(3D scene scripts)
>>>

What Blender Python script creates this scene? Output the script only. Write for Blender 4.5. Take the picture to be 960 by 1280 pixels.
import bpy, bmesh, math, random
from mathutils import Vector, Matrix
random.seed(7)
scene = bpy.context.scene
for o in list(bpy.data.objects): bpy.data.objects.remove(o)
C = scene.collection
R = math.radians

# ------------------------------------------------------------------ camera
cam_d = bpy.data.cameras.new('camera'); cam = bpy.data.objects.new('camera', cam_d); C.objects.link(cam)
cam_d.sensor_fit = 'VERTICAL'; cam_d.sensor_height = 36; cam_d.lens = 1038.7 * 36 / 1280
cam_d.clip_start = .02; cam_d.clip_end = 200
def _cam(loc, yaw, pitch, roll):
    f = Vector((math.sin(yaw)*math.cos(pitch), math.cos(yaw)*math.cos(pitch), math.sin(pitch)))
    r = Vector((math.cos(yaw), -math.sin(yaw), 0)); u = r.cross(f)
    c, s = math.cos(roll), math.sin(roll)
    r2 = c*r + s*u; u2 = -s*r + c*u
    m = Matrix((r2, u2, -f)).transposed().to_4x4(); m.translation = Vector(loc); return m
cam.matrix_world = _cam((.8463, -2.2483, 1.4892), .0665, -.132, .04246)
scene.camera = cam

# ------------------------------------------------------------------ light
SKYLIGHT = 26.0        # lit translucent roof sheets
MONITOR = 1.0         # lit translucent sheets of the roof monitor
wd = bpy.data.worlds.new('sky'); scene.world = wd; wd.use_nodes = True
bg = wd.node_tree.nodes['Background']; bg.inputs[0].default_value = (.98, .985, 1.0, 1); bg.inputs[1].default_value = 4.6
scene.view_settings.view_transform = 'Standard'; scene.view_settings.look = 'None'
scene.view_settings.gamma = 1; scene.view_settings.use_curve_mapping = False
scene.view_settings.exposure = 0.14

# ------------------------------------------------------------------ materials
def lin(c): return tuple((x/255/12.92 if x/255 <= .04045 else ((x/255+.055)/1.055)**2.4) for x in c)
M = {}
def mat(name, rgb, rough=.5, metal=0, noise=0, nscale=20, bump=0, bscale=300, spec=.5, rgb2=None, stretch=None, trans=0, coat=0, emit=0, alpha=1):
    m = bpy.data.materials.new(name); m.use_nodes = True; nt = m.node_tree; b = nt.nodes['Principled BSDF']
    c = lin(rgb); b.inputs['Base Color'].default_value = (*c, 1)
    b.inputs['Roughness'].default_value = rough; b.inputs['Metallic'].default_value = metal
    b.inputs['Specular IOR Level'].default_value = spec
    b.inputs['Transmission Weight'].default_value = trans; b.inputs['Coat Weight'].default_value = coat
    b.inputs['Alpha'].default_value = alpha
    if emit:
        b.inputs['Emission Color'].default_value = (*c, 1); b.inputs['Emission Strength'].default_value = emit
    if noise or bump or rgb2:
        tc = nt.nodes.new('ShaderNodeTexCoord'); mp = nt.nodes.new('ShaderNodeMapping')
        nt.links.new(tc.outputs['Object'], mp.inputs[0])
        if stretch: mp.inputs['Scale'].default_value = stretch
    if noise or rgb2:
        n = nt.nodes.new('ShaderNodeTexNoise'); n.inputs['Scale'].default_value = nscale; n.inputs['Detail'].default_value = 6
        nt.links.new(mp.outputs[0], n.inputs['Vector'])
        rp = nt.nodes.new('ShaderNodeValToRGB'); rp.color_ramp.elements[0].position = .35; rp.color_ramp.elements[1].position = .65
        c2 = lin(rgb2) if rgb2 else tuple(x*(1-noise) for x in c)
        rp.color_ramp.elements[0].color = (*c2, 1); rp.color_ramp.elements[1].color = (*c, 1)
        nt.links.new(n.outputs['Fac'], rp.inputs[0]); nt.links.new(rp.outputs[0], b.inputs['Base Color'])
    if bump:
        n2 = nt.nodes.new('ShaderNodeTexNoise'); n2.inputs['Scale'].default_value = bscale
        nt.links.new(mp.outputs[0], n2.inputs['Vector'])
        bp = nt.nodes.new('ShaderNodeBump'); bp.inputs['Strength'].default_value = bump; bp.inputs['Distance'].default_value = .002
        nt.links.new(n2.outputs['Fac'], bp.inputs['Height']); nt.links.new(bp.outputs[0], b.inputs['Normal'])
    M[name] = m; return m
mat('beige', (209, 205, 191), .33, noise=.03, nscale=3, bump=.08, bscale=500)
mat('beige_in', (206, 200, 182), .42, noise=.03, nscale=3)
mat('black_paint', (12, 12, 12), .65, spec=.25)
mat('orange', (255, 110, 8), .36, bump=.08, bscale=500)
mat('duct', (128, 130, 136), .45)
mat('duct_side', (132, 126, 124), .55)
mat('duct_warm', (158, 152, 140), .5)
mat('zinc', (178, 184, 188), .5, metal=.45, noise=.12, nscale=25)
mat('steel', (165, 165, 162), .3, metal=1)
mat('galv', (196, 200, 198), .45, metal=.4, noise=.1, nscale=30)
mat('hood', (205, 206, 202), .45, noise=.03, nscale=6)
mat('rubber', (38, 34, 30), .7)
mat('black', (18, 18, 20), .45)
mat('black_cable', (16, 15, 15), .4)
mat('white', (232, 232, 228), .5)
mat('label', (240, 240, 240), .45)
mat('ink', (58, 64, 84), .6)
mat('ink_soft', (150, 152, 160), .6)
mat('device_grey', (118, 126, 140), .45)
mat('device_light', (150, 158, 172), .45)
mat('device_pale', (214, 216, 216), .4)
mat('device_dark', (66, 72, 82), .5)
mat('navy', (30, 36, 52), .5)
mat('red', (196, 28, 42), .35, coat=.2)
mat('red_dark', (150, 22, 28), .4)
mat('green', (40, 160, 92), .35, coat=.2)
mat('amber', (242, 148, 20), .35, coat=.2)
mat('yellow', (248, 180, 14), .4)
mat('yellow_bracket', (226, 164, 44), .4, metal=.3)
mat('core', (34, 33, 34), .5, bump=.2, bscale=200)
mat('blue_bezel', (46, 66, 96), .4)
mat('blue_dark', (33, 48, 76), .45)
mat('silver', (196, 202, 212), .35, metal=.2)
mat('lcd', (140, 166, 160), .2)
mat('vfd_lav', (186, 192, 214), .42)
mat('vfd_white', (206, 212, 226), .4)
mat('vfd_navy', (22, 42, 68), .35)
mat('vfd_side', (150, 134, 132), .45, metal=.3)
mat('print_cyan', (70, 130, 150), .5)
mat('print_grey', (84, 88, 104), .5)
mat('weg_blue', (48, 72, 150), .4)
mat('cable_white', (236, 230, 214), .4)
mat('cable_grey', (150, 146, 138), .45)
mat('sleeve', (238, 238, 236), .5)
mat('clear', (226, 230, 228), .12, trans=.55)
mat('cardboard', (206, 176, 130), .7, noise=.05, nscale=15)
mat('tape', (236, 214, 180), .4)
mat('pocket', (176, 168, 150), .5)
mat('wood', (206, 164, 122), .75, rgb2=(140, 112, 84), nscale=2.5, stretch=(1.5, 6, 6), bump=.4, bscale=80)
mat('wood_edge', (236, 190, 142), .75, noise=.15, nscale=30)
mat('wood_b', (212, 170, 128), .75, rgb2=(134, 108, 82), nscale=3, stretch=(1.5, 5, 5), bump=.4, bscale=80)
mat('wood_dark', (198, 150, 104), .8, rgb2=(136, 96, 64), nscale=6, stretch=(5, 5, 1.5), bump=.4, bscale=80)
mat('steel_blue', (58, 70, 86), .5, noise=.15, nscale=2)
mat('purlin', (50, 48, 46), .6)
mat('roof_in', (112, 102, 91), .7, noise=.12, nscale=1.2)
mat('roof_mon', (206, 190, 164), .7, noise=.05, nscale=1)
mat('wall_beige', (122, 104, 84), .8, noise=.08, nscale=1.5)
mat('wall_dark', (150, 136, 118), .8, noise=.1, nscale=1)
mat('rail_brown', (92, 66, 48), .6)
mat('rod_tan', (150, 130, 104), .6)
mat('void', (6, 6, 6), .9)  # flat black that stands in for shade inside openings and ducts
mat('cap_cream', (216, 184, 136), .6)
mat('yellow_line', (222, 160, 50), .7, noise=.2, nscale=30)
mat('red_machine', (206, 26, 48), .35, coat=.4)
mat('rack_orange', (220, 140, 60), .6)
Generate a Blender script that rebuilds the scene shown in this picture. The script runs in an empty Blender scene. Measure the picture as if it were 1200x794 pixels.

<<<

_WRITTEN EXERCISE_
Begin with the first line of the records and reproduce each line as is, ending with the line that holds "scene.camera = cam".

_EXERCISE RESPONSE_
What Blender Python script creates this scene? Output the script only. Write for Blender 4.5. Take the picture to be 960 by 1280 pixels.
import bpy, bmesh, math, random
from mathutils import Vector, Matrix
random.seed(7)
scene = bpy.context.scene
for o in list(bpy.data.objects): bpy.data.objects.remove(o)
C = scene.collection
R = math.radians

# ------------------------------------------------------------------ camera
cam_d = bpy.data.cameras.new('camera'); cam = bpy.data.objects.new('camera', cam_d); C.objects.link(cam)
cam_d.sensor_fit = 'VERTICAL'; cam_d.sensor_height = 36; cam_d.lens = 1038.7 * 36 / 1280
cam_d.clip_start = .02; cam_d.clip_end = 200
def _cam(loc, yaw, pitch, roll):
    f = Vector((math.sin(yaw)*math.cos(pitch), math.cos(yaw)*math.cos(pitch), math.sin(pitch)))
    r = Vector((math.cos(yaw), -math.sin(yaw), 0)); u = r.cross(f)
    c, s = math.cos(roll), math.sin(roll)
    r2 = c*r + s*u; u2 = -s*r + c*u
    m = Matrix((r2, u2, -f)).transposed().to_4x4(); m.translation = Vector(loc); return m
cam.matrix_world = _cam((.8463, -2.2483, 1.4892), .0665, -.132, .04246)
scene.camera = cam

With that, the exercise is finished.